Set exercise
Make an exact copy of all the material below, apart from the pictures.

* BEGIN Supplied data *

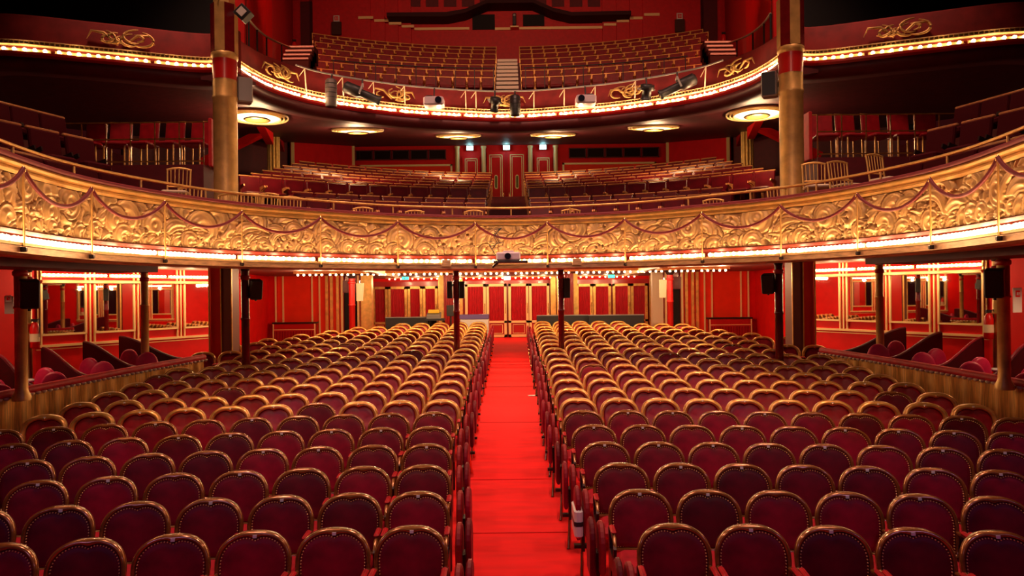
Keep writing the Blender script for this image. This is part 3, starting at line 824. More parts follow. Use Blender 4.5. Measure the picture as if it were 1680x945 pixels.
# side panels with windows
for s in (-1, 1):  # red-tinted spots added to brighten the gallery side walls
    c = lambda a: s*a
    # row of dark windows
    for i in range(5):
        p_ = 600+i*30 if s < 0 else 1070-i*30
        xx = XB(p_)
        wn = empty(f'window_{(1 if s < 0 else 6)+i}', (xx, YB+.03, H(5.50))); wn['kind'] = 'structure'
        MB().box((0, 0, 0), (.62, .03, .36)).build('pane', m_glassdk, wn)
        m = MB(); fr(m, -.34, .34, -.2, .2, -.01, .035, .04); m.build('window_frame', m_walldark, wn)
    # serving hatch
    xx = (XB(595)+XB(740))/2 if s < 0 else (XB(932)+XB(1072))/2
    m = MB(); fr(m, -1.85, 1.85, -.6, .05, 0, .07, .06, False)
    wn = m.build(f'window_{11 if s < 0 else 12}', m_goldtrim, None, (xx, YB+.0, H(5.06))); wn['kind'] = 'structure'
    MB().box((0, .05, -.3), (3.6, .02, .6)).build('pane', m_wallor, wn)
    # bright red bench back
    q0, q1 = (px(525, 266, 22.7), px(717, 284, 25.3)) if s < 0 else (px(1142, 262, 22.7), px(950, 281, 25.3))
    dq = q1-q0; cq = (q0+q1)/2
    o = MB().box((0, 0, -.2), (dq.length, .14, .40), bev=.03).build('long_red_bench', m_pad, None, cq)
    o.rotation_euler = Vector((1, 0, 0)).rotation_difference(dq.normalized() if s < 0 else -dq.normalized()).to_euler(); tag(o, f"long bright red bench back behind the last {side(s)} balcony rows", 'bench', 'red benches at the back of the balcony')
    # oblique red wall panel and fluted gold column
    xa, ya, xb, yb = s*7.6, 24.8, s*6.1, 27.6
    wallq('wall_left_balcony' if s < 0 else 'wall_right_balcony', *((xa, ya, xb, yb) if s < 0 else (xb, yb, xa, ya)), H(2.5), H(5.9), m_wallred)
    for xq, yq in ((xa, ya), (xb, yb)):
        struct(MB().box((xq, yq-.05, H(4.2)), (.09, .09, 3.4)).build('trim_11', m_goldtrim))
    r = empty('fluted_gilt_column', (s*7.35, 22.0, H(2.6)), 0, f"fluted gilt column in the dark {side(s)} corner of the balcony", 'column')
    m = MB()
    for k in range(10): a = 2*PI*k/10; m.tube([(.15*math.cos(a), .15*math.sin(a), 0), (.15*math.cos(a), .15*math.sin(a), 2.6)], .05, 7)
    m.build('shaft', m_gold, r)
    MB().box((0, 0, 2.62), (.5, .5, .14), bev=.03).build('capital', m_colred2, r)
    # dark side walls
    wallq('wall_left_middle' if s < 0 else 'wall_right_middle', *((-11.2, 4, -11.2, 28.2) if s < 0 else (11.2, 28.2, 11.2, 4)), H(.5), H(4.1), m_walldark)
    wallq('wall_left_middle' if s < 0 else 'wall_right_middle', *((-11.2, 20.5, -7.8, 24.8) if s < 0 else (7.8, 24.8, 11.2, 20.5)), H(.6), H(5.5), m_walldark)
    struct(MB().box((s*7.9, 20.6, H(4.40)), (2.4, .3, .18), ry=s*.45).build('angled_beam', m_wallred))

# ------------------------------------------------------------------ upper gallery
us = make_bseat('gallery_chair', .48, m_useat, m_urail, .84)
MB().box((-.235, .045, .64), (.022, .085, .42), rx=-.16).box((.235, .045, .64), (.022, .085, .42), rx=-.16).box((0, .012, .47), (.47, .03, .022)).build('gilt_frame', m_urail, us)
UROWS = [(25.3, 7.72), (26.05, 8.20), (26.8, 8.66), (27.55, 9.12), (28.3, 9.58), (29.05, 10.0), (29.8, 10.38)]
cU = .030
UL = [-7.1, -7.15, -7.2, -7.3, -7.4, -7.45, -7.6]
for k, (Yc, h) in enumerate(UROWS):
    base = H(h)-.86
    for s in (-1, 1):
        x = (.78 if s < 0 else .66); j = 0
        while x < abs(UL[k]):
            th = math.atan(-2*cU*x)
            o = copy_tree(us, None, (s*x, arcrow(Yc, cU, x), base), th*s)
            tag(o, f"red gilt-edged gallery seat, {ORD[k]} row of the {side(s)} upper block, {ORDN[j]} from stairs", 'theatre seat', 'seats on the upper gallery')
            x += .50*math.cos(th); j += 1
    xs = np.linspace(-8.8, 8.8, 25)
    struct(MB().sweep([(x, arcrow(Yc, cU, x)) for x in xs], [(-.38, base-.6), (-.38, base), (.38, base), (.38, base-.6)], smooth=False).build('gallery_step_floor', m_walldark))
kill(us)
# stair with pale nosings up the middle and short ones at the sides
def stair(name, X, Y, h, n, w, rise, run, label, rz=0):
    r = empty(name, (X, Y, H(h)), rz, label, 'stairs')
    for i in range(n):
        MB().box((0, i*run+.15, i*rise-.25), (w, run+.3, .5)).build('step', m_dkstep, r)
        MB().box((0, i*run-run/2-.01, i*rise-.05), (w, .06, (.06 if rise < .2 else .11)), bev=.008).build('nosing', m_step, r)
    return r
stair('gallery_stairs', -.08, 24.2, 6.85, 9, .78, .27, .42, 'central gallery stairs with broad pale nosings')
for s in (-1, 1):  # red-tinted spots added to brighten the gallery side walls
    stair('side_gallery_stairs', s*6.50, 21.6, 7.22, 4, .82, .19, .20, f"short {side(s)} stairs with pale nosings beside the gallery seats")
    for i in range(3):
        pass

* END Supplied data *

Result of the task
Keep writing the Blender script for this image. This is part 3, starting at line 824. More parts follow. Use Blender 4.5. Measure the picture as if it were 1680x945 pixels.
# side panels with windows
for s in (-1, 1):  # red-tinted spots added to brighten the gallery side walls
    c = lambda a: s*a
    # row of dark windows
    for i in range(5):
        p_ = 600+i*30 if s < 0 else 1070-i*30
        xx = XB(p_)
        wn = empty(f'window_{(1 if s < 0 else 6)+i}', (xx, YB+.03, H(5.50))); wn['kind'] = 'structure'
        MB().box((0, 0, 0), (.62, .03, .36)).build('pane', m_glassdk, wn)
        m = MB(); fr(m, -.34, .34, -.2, .2, -.01, .035, .04); m.build('window_frame', m_walldark, wn)
    # serving hatch
    xx = (XB(595)+XB(740))/2 if s < 0 else (XB(932)+XB(1072))/2
    m = MB(); fr(m, -1.85, 1.85, -.6, .05, 0, .07, .06, False)
    wn = m.build(f'window_{11 if s < 0 else 12}', m_goldtrim, None, (xx, YB+.0, H(5.06))); wn['kind'] = 'structure'
    MB().box((0, .05, -.3), (3.6, .02, .6)).build('pane', m_wallor, wn)
    # bright red bench back
    q0, q1 = (px(525, 266, 22.7), px(717, 284, 25.3)) if s < 0 else (px(1142, 262, 22.7), px(950, 281, 25.3))
    dq = q1-q0; cq = (q0+q1)/2
    o = MB().box((0, 0, -.2), (dq.length, .14, .40), bev=.03).build('long_red_bench', m_pad, None, cq)
    o.rotation_euler = Vector((1, 0, 0)).rotation_difference(dq.normalized() if s < 0 else -dq.normalized()).to_euler(); tag(o, f"long bright red bench back behind the last {side(s)} balcony rows", 'bench', 'red benches at the back of the balcony')
    # oblique red wall panel and fluted gold column
    xa, ya, xb, yb = s*7.6, 24.8, s*6.1, 27.6
    wallq('wall_left_balcony' if s < 0 else 'wall_right_balcony', *((xa, ya, xb, yb) if s < 0 else (xb, yb, xa, ya)), H(2.5), H(5.9), m_wallred)
    for xq, yq in ((xa, ya), (xb, yb)):
        struct(MB().box((xq, yq-.05, H(4.2)), (.09, .09, 3.4)).build('trim_11', m_goldtrim))
    r = empty('fluted_gilt_column', (s*7.35, 22.0, H(2.6)), 0, f"fluted gilt column in the dark {side(s)} corner of the balcony", 'column')
    m = MB()
    for k in range(10): a = 2*PI*k/10; m.tube([(.15*math.cos(a), .15*math.sin(a), 0), (.15*math.cos(a), .15*math.sin(a), 2.6)], .05, 7)
    m.build('shaft', m_gold, r)
    MB().box((0, 0, 2.62), (.5, .5, .14), bev=.03).build('capital', m_colred2, r)
    # dark side walls
    wallq('wall_left_middle' if s < 0 else 'wall_right_middle', *((-11.2, 4, -11.2, 28.2) if s < 0 else (11.2, 28.2, 11.2, 4)), H(.5), H(4.1), m_walldark)
    wallq('wall_left_middle' if s < 0 else 'wall_right_middle', *((-11.2, 20.5, -7.8, 24.8) if s < 0 else (7.8, 24.8, 11.2, 20.5)), H(.6), H(5.5), m_walldark)
    struct(MB().box((s*7.9, 20.6, H(4.40)), (2.4, .3, .18), ry=s*.45).build('angled_beam', m_wallred))

# ------------------------------------------------------------------ upper gallery
us = make_bseat('gallery_chair', .48, m_useat, m_urail, .84)
MB().box((-.235, .045, .64), (.022, .085, .42), rx=-.16).box((.235, .045, .64), (.022, .085, .42), rx=-.16).box((0, .012, .47), (.47, .03, .022)).build('gilt_frame', m_urail, us)
UROWS = [(25.3, 7.72), (26.05, 8.20), (26.8, 8.66), (27.55, 9.12), (28.3, 9.58), (29.05, 10.0), (29.8, 10.38)]
cU = .030
UL = [-7.1, -7.15, -7.2, -7.3, -7.4, -7.45, -7.6]
for k, (Yc, h) in enumerate(UROWS):
    base = H(h)-.86
    for s in (-1, 1):
        x = (.78 if s < 0 else .66); j = 0
        while x < abs(UL[k]):
            th = math.atan(-2*cU*x)
            o = copy_tree(us, None, (s*x, arcrow(Yc, cU, x), base), th*s)
            tag(o, f"red gilt-edged gallery seat, {ORD[k]} row of the {side(s)} upper block, {ORDN[j]} from stairs", 'theatre seat', 'seats on the upper gallery')
            x += .50*math.cos(th); j += 1
    xs = np.linspace(-8.8, 8.8, 25)
    struct(MB().sweep([(x, arcrow(Yc, cU, x)) for x in xs], [(-.38, base-.6), (-.38, base), (.38, base), (.38, base-.6)], smooth=False).build('gallery_step_floor', m_walldark))
kill(us)
# stair with pale nosings up the middle and short ones at the sides
def stair(name, X, Y, h, n, w, rise, run, label, rz=0):
    r = empty(name, (X, Y, H(h)), rz, label, 'stairs')
    for i in range(n):
        MB().box((0, i*run+.15, i*rise-.25), (w, run+.3, .5)).build('step', m_dkstep, r)
        MB().box((0, i*run-run/2-.01, i*rise-.05), (w, .06, (.06 if rise < .2 else .11)), bev=.008).build('nosing', m_step, r)
    return r
stair('gallery_stairs', -.08, 24.2, 6.85, 9, .78, .27, .42, 'central gallery stairs with broad pale nosings')
for s in (-1, 1):  # red-tinted spots added to brighten the gallery side walls
    stair('side_gallery_stairs', s*6.50, 21.6, 7.22, 4, .82, .19, .20, f"short {side(s)} stairs with pale nosings beside the gallery seats")
    for i in range(3):
        pass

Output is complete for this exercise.